Public comment included developers and housing advocates urging further streamlining. The Mountain View Chamber of Commerce and a local housing industry representative supported expanding streamline eligibility for certain mixed-use projects and asked the council to exempt rezonings or create a separate streamlined pathway. Livable Mountain View urged retention of a historic-preservation fee and park-fee alternatives as community benefits.

Council debate reflected differing views about timing and process. Some council members cautioned against last-minute changes and urged waiting to evaluate the policy after a full authorization cycle; others supported the two clarifying amendments as modest, tactical fixes that reduce barriers for applicants seeking to align zoning with the general plan and remove a costly application requirement (floor plans).

The council voted to adopt the ordinance as amended; staff will publish the final ordinance language and set a second reading as required. The city will continue to accept gatekeeper applications under the updated rules and will bring future policy adjustments to council as staff monitors how the new process functions.

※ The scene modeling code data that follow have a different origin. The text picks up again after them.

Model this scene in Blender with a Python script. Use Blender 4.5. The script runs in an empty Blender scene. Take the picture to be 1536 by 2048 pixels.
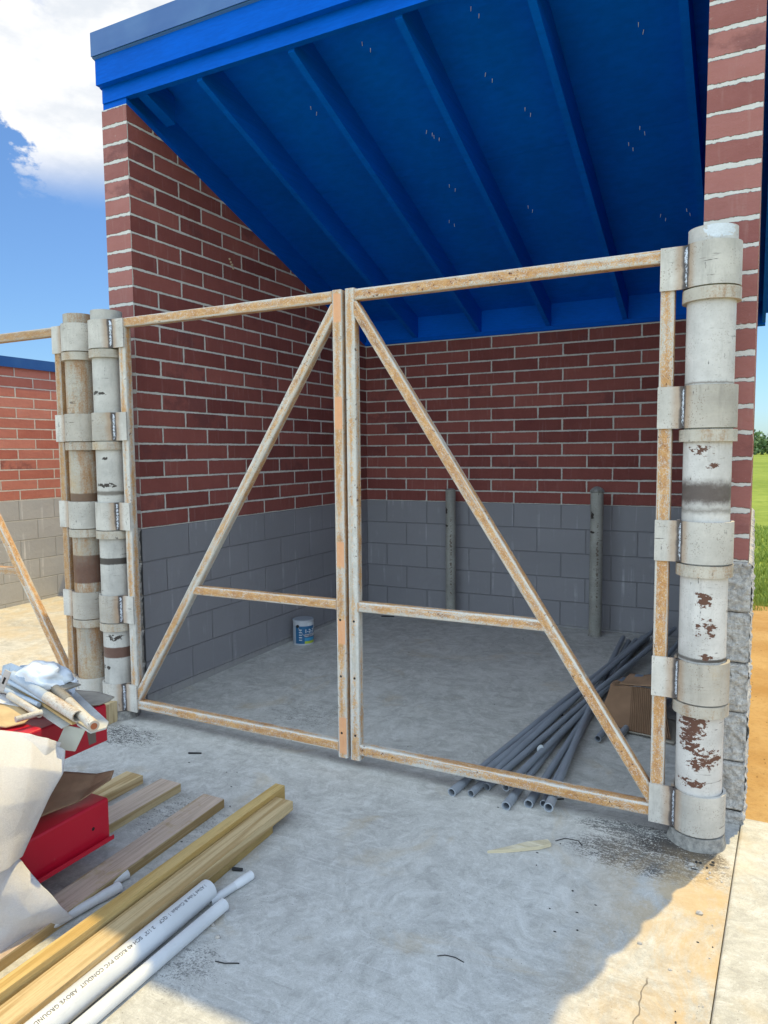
import bpy, math, random
import numpy as np
from mathutils import Vector, Matrix, noise as mnoise
R = random.Random(7)
S = bpy.context.scene
COL = S.collection

# ------------------------------------------------------------ camera
cam_d = bpy.data.cameras.new('camera'); cam = bpy.data.objects.new('camera', cam_d); COL.objects.link(cam)
S.camera = cam
cam_d.sensor_fit = 'VERTICAL'; cam_d.sensor_height = 24.0; cam_d.sensor_width = 18.0
cam_d.lens = 1445.04 / 2048 * 24.0
cam_d.clip_start = 0.05; cam_d.clip_end = 3000
yaw, pit, rol = -0.4736405, -0.0816851, -0.00881904
cf = Vector((math.sin(yaw)*math.cos(pit), math.cos(yaw)*math.cos(pit), math.sin(pit)))
cr = Vector((math.cos(yaw), -math.sin(yaw), 0)); cu = cr.cross(cf)
r2 = cr*math.cos(rol) + cu*math.sin(rol); u2 = -cr*math.sin(rol) + cu*math.cos(rol)
mw = Matrix((r2, u2, -cf)).transposed().to_4x4(); mw.translation = Vector((3.24624, -3.15796, 1.45693))
cam.matrix_world = mw
S.render.resolution_x = 768; S.render.resolution_y = 1024

# ------------------------------------------------------------ node helpers
class V:
    def __init__(s, nt, k): s.nt, s.k = nt, k
    def _m(s, op, *a, clamp=False):
        n = s.nt.nodes.new('ShaderNodeMath'); n.operation = op; n.use_clamp = clamp
        for i, x in enumerate((s,)+a):
            if isinstance(x, V): s.nt.links.new(x.k, n.inputs[i])
            else: n.inputs[i].default_value = x
        return V(s.nt, n.outputs[0])
    def __add__(s, o): return s._m('ADD', o)
    def __radd__(s, o): return s._m('ADD', o)
    def __sub__(s, o): return s._m('SUBTRACT', o)
    def __rsub__(s, o): return (s*-1)._m('ADD', o)
    def __mul__(s, o): return s._m('MULTIPLY', o)
    def __rmul__(s, o): return s._m('MULTIPLY', o)
    def __truediv__(s, o): return s._m('DIVIDE', o)
    def floor(s): return s._m('FLOOR')
    def frac(s): return s._m('FRACT')
    def abs(s): return s._m('ABSOLUTE')
    def min(s, o): return s._m('MINIMUM', o)
    def max(s, o): return s._m('MAXIMUM', o)
    def mod2(s): return (s*0.5).frac()*2
    def pow(s, o): return s._m('POWER', o)
    def sqrt(s): return s._m('SQRT')
    def gt(s, o): return s._m('GREATER_THAN', o)
    def clamp(s): return s._m('ADD', 0.0, clamp=True)
    def ss(s, a, b, lo=0.0, hi=1.0):
        n = s.nt.nodes.new('ShaderNodeMapRange'); n.interpolation_type = 'SMOOTHSTEP'
        s.nt.links.new(s.k, n.inputs[0])
        for i, x in zip((1, 2, 3, 4), (a, b, lo, hi)): n.inputs[i].default_value = x
        return V(s.nt, n.outputs[0])

class M:
    """a material (or world) under construction"""
    def __init__(s, name, rough=0.7, metal=0.0, spec=0.5):
        s.m = bpy.data.materials.new(name); s.m.use_nodes = True; s.nt = s.m.node_tree
        s.b = s.nt.nodes['Principled BSDF']
        s.b.inputs['Roughness'].default_value = rough; s.b.inputs['Metallic'].default_value = metal
        s.b.inputs['Specular IOR Level'].default_value = spec
        s.tc = s.nt.nodes.new('ShaderNodeTexCoord')
    def link(s, a, b): s.nt.links.new(a.k if isinstance(a, V) else a, b)
    @property
    def obj(s): return s.tc.outputs['Object']
    @property
    def uv(s): return s.tc.outputs['UV']
    def sep(s, vec):
        n = s.nt.nodes.new('ShaderNodeSeparateXYZ'); s.link(vec, n.inputs[0])
        return [V(s.nt, n.outputs[i]) for i in range(3)]
    def comb(s, x, y, z=0.0):
        n = s.nt.nodes.new('ShaderNodeCombineXYZ')
        for i, a in enumerate((x, y, z)):
            if isinstance(a, V): s.link(a, n.inputs[i])
            else: n.inputs[i].default_value = a
        return n.outputs[0]
    def map(s, vec, sc=(1, 1, 1), loc=(0, 0, 0)):
        n = s.nt.nodes.new('ShaderNodeMapping'); s.link(vec, n.inputs[0])
        n.inputs['Scale'].default_value = sc; n.inputs['Location'].default_value = loc
        return n.outputs[0]
    def noise(s, vec, sc, det=4, rough=0.55, dist=0.0, col=False):
        n = s.nt.nodes.new('ShaderNodeTexNoise'); s.link(vec, n.inputs['Vector'])
        n.inputs['Scale'].default_value = sc; n.inputs['Detail'].default_value = det
        n.inputs['Roughness'].default_value = rough; n.inputs['Distortion'].default_value = dist
        return V(s.nt, n.outputs['Fac']) if not col else n.outputs['Color']
    def voro(s, vec, sc, feat='F1', rnd=1.0):
        n = s.nt.nodes.new('ShaderNodeTexVoronoi'); s.link(vec, n.inputs['Vector']); n.feature = feat
        n.inputs['Scale'].default_value = sc; n.inputs['Randomness'].default_value = rnd
        return V(s.nt, n.outputs['Distance'])
    def white(s, vec):
        n = s.nt.nodes.new('ShaderNodeTexWhiteNoise'); s.link(vec, n.inputs['Vector']); return V(s.nt, n.outputs['Value'])
    def mix(s, f, a, b, mode='MIX'):
        n = s.nt.nodes.new('ShaderNodeMix'); n.data_type = 'RGBA'; n.blend_type = mode
        for i, x in ((0, f), (6, a), (7, b)):
            if isinstance(x, V) or hasattr(x, 'is_linked'): s.link(x, n.inputs[i])
            elif isinstance(x, (int, float)): n.inputs[i].default_value = x
            else: n.inputs[i].default_value = (*x, 1)
        return n.outputs[2]
    def rand(s):
        n = s.nt.nodes.new('ShaderNodeObjectInfo'); return V(s.nt, n.outputs['Random'])
    def off(s, vec):   # per-object offset of the texture space
        n = s.nt.nodes.new('ShaderNodeVectorMath'); n.operation = 'ADD'; s.link(vec, n.inputs[0])
        r = s.rand()*37.0; s.link(s.comb(r, r*1.3, r*0.7), n.inputs[1]); return n.outputs[0]
    def color(s, c):
        if isinstance(c, tuple): s.b.inputs['Base Color'].default_value = (*c, 1)
        else: s.link(c, s.b.inputs['Base Color'])
        return s
    def rough(s, v): s.link(v, s.b.inputs['Roughness']); return s
    def bump(s, h, dist=0.002, strength=1.0):
        n = s.nt.nodes.new('ShaderNodeBump'); n.inputs['Distance'].default_value = dist
        n.inputs['Strength'].default_value = strength; s.link(h, n.inputs['Height'])
        s.link(n.outputs[0], s.b.inputs['Normal']); return s

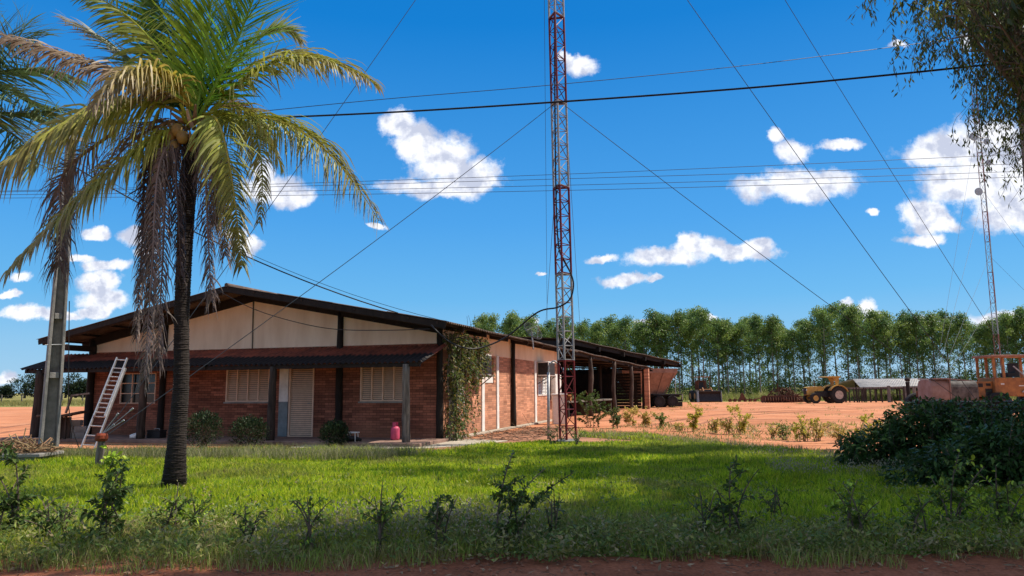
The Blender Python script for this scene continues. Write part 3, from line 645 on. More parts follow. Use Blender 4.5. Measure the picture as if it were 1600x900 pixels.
# ------------------------------------------------------------------ palms
def rachis(a, b, c, n=14): return bez(Vector(a), Vector(b) * 2 - (Vector(a) + Vector(c)) / 2, Vector(c), n)
def frond(pts, L, cols, droop, parent, nrm=None, fwd=.45, n=80, w=.035, sides=(1, 1), curl=.0, tipL=.35, start=.10, lo=None):
    """pts: rachis points; cols: (base colour, tip colour); leaflets fall by droop"""
    b = MB(); k = len(pts) - 1
    b.cc = jit(cols[2] if len(cols) > 2 else cols[0], .1)
    lo = lo or Vector((0, 0, 0))
    b.tube(pts, [.028 * (1 - i / k) + .005 for i in range(k + 1)], 5, cap=False)
    n = int(n * 1.25)
    for i in range(n):
        t = start + (1 - start) * (i + random.uniform(-.3, .3)) / n; t = min(.995, max(0, t)); q = t * k; j = min(k - 1, int(q)); fr = q - j
        p = pts[j].lerp(pts[j + 1], fr); T = (pts[j + 1] - pts[j]).normalized()
        nn = Vector(nrm) if nrm is not None else Vector((0, 0, 1))
        S = T.cross(nn)
        if S.length < .05: S = T.orthogonal()
        S.normalize(); Nn = S.cross(T).normalized()
        prof = min(1, .45 + t * 3) * (1 - max(0, (t - .55) / .45) * (1 - tipL))
        for s_ in (1, -1):
            sc = sides[0] if s_ > 0 else sides[1]
            if sc == 0 or random.random() < .03: continue
            ll = L * prof * sc * random.uniform(.65, 1.2) * LF
            d = (S * s_ * (1 - .25 * t) + T * (fwd + .5 * t) + Nn * random.gauss(.10, .2) + rv(.13)).normalized()
            kk = 5; segs = [p.copy()]; dd = d.copy()
            for m_ in range(kk):
                segs.append(segs[-1] + dd * ll / kk); dd = (dd + Vector((0, 0, -1)) * droop * random.uniform(.45, 1.35) / kk * 1.9 + rv(curl)).normalized()
            wv = T.cross(d); wv = (T * .8 + wv.normalized() * .5 + rv(.1)).normalized()
            vs = []
            for m_ in range(kk + 1):
                ww = w * (.55, 1, .95, .75, .45, .05)[m_] / 2
                vs += [segs[m_] - wv * ww, segs[m_] + wv * ww]
            base = len(b.v); ca = jit(cols[0], .18); cb = jit(cols[1], .22)
            mixer = min(1, t * .9 + random.uniform(-.1, .25))
            fs = [(2 * m_, 2 * m_ + 1, 2 * m_ + 3, 2 * m_ + 2) for m_ in range(kk)]
            b.add(vs, fs)
            for m_ in range(kk + 1):
                f_ = min(1, max(0, (mixer * .8 + m_ / kk * .45) - .32))
                cc = tuple(x * (1 - f_) + y * f_ for x, y in zip(ca, cb)); b.c[base + 2 * m_] = cc; b.c[base + 2 * m_ + 1] = cc
    return b.build('frond', FROND, parent)
LF = 1.4
GRN = (0.19, 0.36, 0.035); DGR = (0.055, 0.14, 0.03); YGR = (0.36, 0.40, 0.045); YEL_ = (0.46, 0.38, 0.055); TAN = (0.33, 0.23, 0.12); GREY = (0.31, 0.24, 0.21); DGREY = (0.13, 0.095, 0.085); PALE = (0.50, 0.42, 0.32)
pb = G(270, 768); PY = pb.y
def Q(px, py, dy=0.0): return P(px, py, PY + dy)
palm = empty('coconut_palm', pb, 'tall coconut palm with ringed dark trunk and a skirt of dead hanging fronds', 'palm tree')
def loc(pts): return [p - pb for p in pts]
tp = [Q(270, 772), Q(273, 740), Q(277, 680), Q(283, 600), Q(284, 500), Q(288, 400), Q(293, 300), Q(303, 215)]
tw = [.205, .170, .135, .118, .114, .12, .14, .125]
sp = spline(tp, 26); n = len(sp)
b = MB(); b.cc = (.13, .10, .085)
pts = []; rs = []
for i, p in enumerate(sp):
    q = i / (n - 1) * 7; j = min(6, int(q)); r_ = tw[j] * (1 - (q - j)) + tw[j + 1] * (q - j)
    pts += [p + Vector((0, 0, -.006)), p + Vector((0, 0, .010))]; rs += [r_ * random.uniform(.96, 1.0), r_ * random.uniform(1.0, 1.06)]
b.tube(loc(pts), rs, 22, wob=.035)
PALMBARK = mat('palm_trunk', (0.034, 0.026, 0.022), rough=.95, var=.5, scale=6, col2=(0.016, 0.012, 0.011), bump=.9, bscale=22, stretch=(1, 1, 5))
b.build('trunk', PALMBARK, palm)
c0 = Q(303, 195)
def fr(mid, tip, L, cols, droop, dm=0.0, dt=0.0, base=None, **k):
    bs = base or (303, 195)
    frond(loc(rachis(Q(*bs), Q(*mid, dm), Q(*tip, dt))), L, cols, droop, palm, **k)
cam_n = (0, -1, .3)
# living crown
fr((322, 80), (338, -90), .85, ((.26, .42, .03), (0.30, .46, .04)), .05, nrm=cam_n, n=110, fwd=.75, dm=.2, w=.060)
fr((265, 60), (215, -90), .80, (DGR, GRN), .08, nrm=cam_n, n=95, fwd=.7, dm=.7, dt=.7, w=.055)
fr((300, 70), (290, -110), .8, (DGR, DGR), .1, nrm=(.4, -1, .2), n=80, fwd=.8, dm=.9, dt=1.3, w=.04)
fr((378, 45), (425, -100), .75, ((0.22, .42, .03), GRN), .1, nrm=cam_n, n=100, fwd=.7, dm=-.2, dt=-.2, w=.058)
fr((345, 60), (385, -110), .75, (DGR, GRN), .1, nrm=(-.4, -1, .2), n=80, fwd=.8, dm=.7, dt=1.3)
fr((230, 55), (128, -12), .55, (YGR, DGR), .5, dm=.3, dt=.3, nrm=(0.2, -1, .6), n=85, fwd=.3, curl=.04)
fr((200, 90), (100, 30), .5, (DGR, GREY), .4, dm=1.0, dt=1.5, n=70)
fr((412, 92), (515, 100), .52, (YGR, PALE), .45, dm=.4, dt=.8, nrm=(0, -.6, 1), n=85)
fr((405, 60), (470, 62), .45, (GRN, PALE), .2, dm=.8, dt=1.2, n=70)
fr((445, 92), (588, 132), .58, (YGR, TAN), 1.0, dm=-.3, dt=-.5, n=100, nrm=(0, -.5, 1), base=(318, 190), curl=.03)
fr((470, 205), (592, 345), .72, (YGR, GREY, YEL_), 1.4, dm=-.2, dt=-.4, n=110, nrm=(0, -.6, 1), base=(335, 190), curl=.04, sides=(1, .8))
fr((150, 172), (-45, 300), .98, (YGR, TAN, YEL_), 1.6, dm=-.5, dt=-1.0, n=120, nrm=(0, -.5, 1), base=(285, 178), w=.038)
fr((165, 105), (-45, 42), .60, (TAN, DGREY, YEL_), 1.3, dm=-.2, dt=-.4, n=115, nrm=(0, -.3, 1), base=(295, 165), curl=.05)
fr((222, 108), (148, 165), .62, (YEL_, GREY, YEL_), 1.5, dm=-1.0, dt=-1.7, n=95, base=(300, 165), nrm=(0, 0, 1), curl=.05, w=.04)
fr((180, 262), (10, 425), .62, (YGR, GREY), 1.5, dm=-.4, dt=-.8, n=115, base=(285, 195), nrm=(0, -.4, 1), curl=.05)
fr((352, 225), (378, 420), .55, (YGR, DGREY, YEL_), 1.1, dm=-1.1, dt=-1.5, n=110, nrm=(0, -1, .3), base=(325, 185), curl=.07, w=.045)
fr((395, 205), (405, 350), .42, (YGR, GREY), 1.3, dm=-.4, dt=-.4, n=70, nrm=(0, -1, .3), curl=.06, base=(315, 180))
fr((215, 215), (120, 330), .6, (TAN, GREY), 1.5, dm=.4, dt=.4, n=90, curl=.06)
fr((380, 170), (440, 260), .5, (TAN, YGR), 1.2, dm=.8, dt=1.2, n=80, curl=.05)
# dead skirt
for mid, tip, L, dm, cols in (((100, 270), (92, 415), .6, -.1, (GREY, DGREY)), ((232, 240), (212, 530), .30, .3, (DGREY, GREY)), ((262, 260), (246, 560), .42, -.3, (GREY, DGREY)),
                              ((250, 255), (225, 590), .40, -.45, (GREY, GREY)), ((320, 260), (330, 470), .38, -.2, (GREY, DGREY)), ((345, 255), (352, 400), .42, .1, (GREY, TAN)),
                              ((238, 250), (236, 470), .5, .1, (DGREY, DGREY)),
                              ((275, 250), (283, 430), .35, -.35, (DGREY, DGREY)), ((255, 240), (222, 440), .5, .2, (GREY, DGREY)), ((345, 250), (335, 350), .4, -.1, (GREY, TAN))):
    bs = (290, 205) if mid[0] < 300 else (312, 205)
    if mid[0] == 100: bs = (180, 205)
    frond(loc(spline([Q(*bs), Q(mid[0], mid[1], dm), Q((mid[0] + tip[0]) / 2, (mid[1] + tip[1]) / 2, dm * 1.1), Q(*tip, dm)], 5)), L, cols, 2.6, palm, n=85, nrm=(random.uniform(-.3, .3), -1, .2), curl=.22, fwd=.8, w=.030, start=.12, tipL=.7)
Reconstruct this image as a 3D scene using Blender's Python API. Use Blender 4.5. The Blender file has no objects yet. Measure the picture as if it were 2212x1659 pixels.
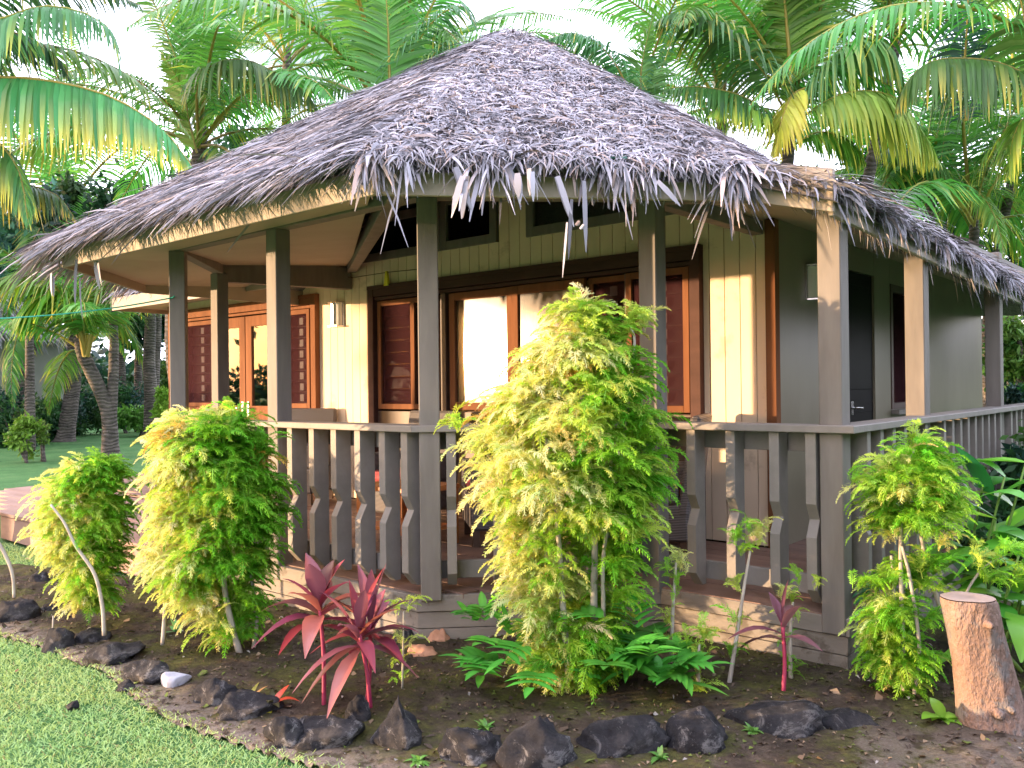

Why it matters Policy G‑9 and the implementing code amendments define a procedural pathway by which private development projects ask the council to consider legislative changes to zoning or the general plan. Those rules determine timing, application requirements, and when projects can pursue a streamlined review track; they affect project feasibility, developer costs, and the city’s ability to secure community benefits.

Next steps Staff will publish the ordinance language, schedule the required second reading, and continue work on related policy items that council asked be studied in the months ahead. Council members asked staff to monitor initial activity and return with recommended refinements if the new process produces unintended barriers or gaps.